> [WORK REQUIRED]
Return the listing below word for word.

> [AVAILABLE DATA]
────────
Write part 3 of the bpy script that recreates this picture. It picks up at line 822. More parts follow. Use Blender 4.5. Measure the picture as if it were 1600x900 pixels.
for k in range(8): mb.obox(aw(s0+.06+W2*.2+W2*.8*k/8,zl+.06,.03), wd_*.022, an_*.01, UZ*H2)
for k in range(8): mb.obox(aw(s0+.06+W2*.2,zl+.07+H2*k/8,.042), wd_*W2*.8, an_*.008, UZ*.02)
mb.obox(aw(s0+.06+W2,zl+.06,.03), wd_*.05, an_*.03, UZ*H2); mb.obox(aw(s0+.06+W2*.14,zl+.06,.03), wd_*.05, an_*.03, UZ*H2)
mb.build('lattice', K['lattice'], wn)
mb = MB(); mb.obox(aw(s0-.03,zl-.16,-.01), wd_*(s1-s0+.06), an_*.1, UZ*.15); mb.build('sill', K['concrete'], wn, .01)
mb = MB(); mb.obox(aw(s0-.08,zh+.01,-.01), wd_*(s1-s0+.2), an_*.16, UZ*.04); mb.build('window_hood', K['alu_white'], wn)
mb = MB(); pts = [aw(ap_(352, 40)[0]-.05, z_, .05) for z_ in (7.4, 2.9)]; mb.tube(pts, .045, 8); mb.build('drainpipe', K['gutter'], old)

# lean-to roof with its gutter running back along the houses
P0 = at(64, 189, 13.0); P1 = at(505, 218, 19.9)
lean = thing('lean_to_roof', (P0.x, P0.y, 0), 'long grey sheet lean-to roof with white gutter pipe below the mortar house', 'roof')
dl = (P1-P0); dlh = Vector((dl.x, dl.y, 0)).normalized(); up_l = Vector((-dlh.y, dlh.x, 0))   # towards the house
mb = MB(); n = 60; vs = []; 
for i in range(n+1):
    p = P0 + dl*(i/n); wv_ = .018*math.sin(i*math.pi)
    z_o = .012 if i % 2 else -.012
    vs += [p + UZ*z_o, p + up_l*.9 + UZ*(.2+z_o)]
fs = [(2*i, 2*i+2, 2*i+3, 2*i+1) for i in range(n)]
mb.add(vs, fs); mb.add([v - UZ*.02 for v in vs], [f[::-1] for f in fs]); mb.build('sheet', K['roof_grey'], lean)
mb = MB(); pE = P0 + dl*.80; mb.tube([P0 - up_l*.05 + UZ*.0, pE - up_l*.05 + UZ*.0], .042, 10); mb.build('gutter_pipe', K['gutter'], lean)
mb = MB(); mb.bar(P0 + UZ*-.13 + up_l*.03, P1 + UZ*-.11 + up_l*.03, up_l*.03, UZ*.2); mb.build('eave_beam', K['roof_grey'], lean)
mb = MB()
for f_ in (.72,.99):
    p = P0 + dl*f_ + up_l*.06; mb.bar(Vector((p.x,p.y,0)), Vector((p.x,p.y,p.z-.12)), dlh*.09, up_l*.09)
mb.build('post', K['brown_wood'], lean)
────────
> [RESULT FOR THIS EXERCISE]
Write part 3 of the bpy script that recreates this picture. It picks up at line 822. More parts follow. Use Blender 4.5. Measure the picture as if it were 1600x900 pixels.
for k in range(8): mb.obox(aw(s0+.06+W2*.2+W2*.8*k/8,zl+.06,.03), wd_*.022, an_*.01, UZ*H2)
for k in range(8): mb.obox(aw(s0+.06+W2*.2,zl+.07+H2*k/8,.042), wd_*W2*.8, an_*.008, UZ*.02)
mb.obox(aw(s0+.06+W2,zl+.06,.03), wd_*.05, an_*.03, UZ*H2); mb.obox(aw(s0+.06+W2*.14,zl+.06,.03), wd_*.05, an_*.03, UZ*H2)
mb.build('lattice', K['lattice'], wn)
mb = MB(); mb.obox(aw(s0-.03,zl-.16,-.01), wd_*(s1-s0+.06), an_*.1, UZ*.15); mb.build('sill', K['concrete'], wn, .01)
mb = MB(); mb.obox(aw(s0-.08,zh+.01,-.01), wd_*(s1-s0+.2), an_*.16, UZ*.04); mb.build('window_hood', K['alu_white'], wn)
mb = MB(); pts = [aw(ap_(352, 40)[0]-.05, z_, .05) for z_ in (7.4, 2.9)]; mb.tube(pts, .045, 8); mb.build('drainpipe', K['gutter'], old)

# lean-to roof with its gutter running back along the houses
P0 = at(64, 189, 13.0); P1 = at(505, 218, 19.9)
lean = thing('lean_to_roof', (P0.x, P0.y, 0), 'long grey sheet lean-to roof with white gutter pipe below the mortar house', 'roof')
dl = (P1-P0); dlh = Vector((dl.x, dl.y, 0)).normalized(); up_l = Vector((-dlh.y, dlh.x, 0))   # towards the house
mb = MB(); n = 60; vs = []; 
for i in range(n+1):
    p = P0 + dl*(i/n); wv_ = .018*math.sin(i*math.pi)
    z_o = .012 if i % 2 else -.012
    vs += [p + UZ*z_o, p + up_l*.9 + UZ*(.2+z_o)]
fs = [(2*i, 2*i+2, 2*i+3, 2*i+1) for i in range(n)]
mb.add(vs, fs); mb.add([v - UZ*.02 for v in vs], [f[::-1] for f in fs]); mb.build('sheet', K['roof_grey'], lean)
mb = MB(); pE = P0 + dl*.80; mb.tube([P0 - up_l*.05 + UZ*.0, pE - up_l*.05 + UZ*.0], .042, 10); mb.build('gutter_pipe', K['gutter'], lean)
mb = MB(); mb.bar(P0 + UZ*-.13 + up_l*.03, P1 + UZ*-.11 + up_l*.03, up_l*.03, UZ*.2); mb.build('eave_beam', K['roof_grey'], lean)
mb = MB()
for f_ in (.72,.99):
    p = P0 + dl*f_ + up_l*.06; mb.bar(Vector((p.x,p.y,0)), Vector((p.x,p.y,p.z-.12)), dlh*.09, up_l*.09)
mb.build('post', K['brown_wood'], lean)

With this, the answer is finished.